Â
Ideologi, paham dan propaganda terorisme terus menyebar tiada henti bak kran air yang sulit ditutup. Kondisi ini tentu sangat mengkhawatirkan kita. Mereka menggunakan kemudahan teknologi internet yang tak mengenal batas wilayah, waktu, dan sebagainya. Di sisi lain, media massa pun menjadi ‘kendaraan’ mereka dalam menyebarkan propaganda berisi kebencian dan permusuhan.
Ya, perkembangan teknologi informasi telah disalahgunakan untuk menebarkan berbagai tentang paham kekerasan dan terorisme. Sayangnya lagi, pemahaman masyarakat tentang agama yang minim mempermudah masuknya ideologi mereka. Masyarakat tak mampu menyaring dengan baik, sehingga menerima begitu saja tanpa ada pengolahan informasi yang mumpuni.
Lemahnya pemahaman agama, kecanggihan teknologi dan kebebasan informasi pada media massa telah digunakan dengan maksimal oleh kelompok terorisme untuk menyampaikan pesan-pesan radikal. Selain itu, doktrin-doktrin sebagai pembenaran atas aksi-aksi anarkisnya dengan mengajak masyarakat meyakini bahwa tindakan mereka benar dan perlu diperjuangkan.
Yang membuat kita makin miris, sasaran tembak dari penyebaran paham radikal terorisme ini adalah generasi muda. Kenapa mereka? Pasalnya, para pemuda zaman sekarang aktif dan akrab dengan dunia maya, selain juga kondisi psikologis yang masih labil, belum teguh dalam pendirian; sedang sibuk mencari jati diri, sehingga mereka mudah dipengaruhi. Satu lagi, pemahaman agamanya masih kurang dan setengah-setengah sehingga mudah disusupi doktrin terorisme.
Seolah tak disadari, media massa secara langsung maupun tidak ikut membantu terorisme dalam hal mempublikasikan kegiatan atau aksi-aksi mereka. Media telah dimanfaatkan untuk menyebarkan teror kepada masyarakat. Itulah kaitan yang terlihat bahwa ada hubungan antara terorisme dan media. Media telah dijadikan panggung unjuk diri oleh kelompok radikal terorisme.

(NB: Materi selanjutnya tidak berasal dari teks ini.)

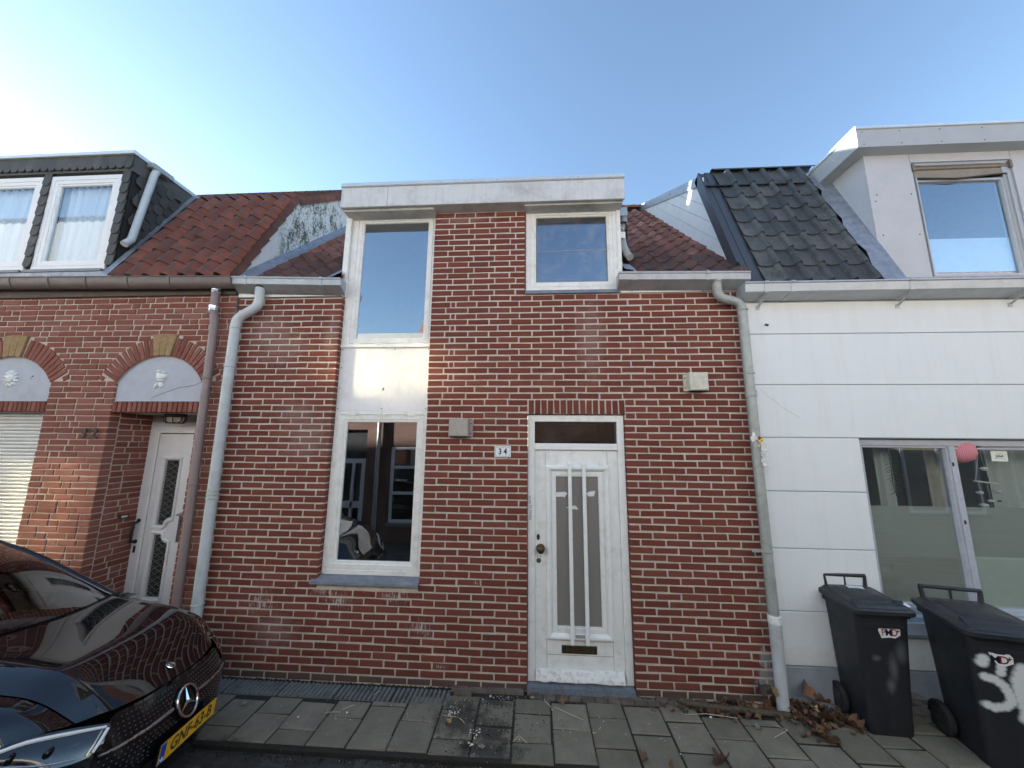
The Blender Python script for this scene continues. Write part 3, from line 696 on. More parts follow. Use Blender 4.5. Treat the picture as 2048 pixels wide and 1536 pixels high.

Karena itu, saatnya awak media menyadari akan perannya. Tidak lagi memberi panggung pada kelompok radikal terorisme. Akan tetapi bukan berarti bahwa media tidak perlu melakukan coverage terhadap aksi-aksi terorisme, Hanya saja strategi pemberitaan harus dipertimbangkan, jangan sampai masyarakat malah mengidolakan kelompok berpaham kekerasan lantaran membaca berita dari media.
Justru sebaliknya, media harus ikut berperan dalam melawan terorisme. Misalnya, media massa dapat mengangkat isu terorisme untuk kemudian dipadukan dengan narasi-narasi positif yang dengan sendirinya akan mengeliminasi terorisme.
Yang jelas, awak media harus diberi dukungan agar tidak pernah takut dalam melakukan kontra propaganda terhadap isu terorisme. Ayo lakukan hal yang benar, jangan pernah gentar melawan terorisme.
Kemudian, perlu dipahami akan pentingnya konsistensi awak media untuk selalu menyajikan berita yang benar dan konstruktif terkait dengan terorisme, sehingga masyarakat tidak akan termakan dengan tipu daya terorisme.
Jusrnalisme sebaiknya diupayakan untuk selalu memilih jalan persuasif edukatif dalam menjalankan kontra propaganda dalam melawan terorisme. Kita harus yakin dan optimis media massa dapat membantu masyarakat untuk mempertebal benteng pertahanan agar tidak terpengaruh paham dan ideologi terorisme.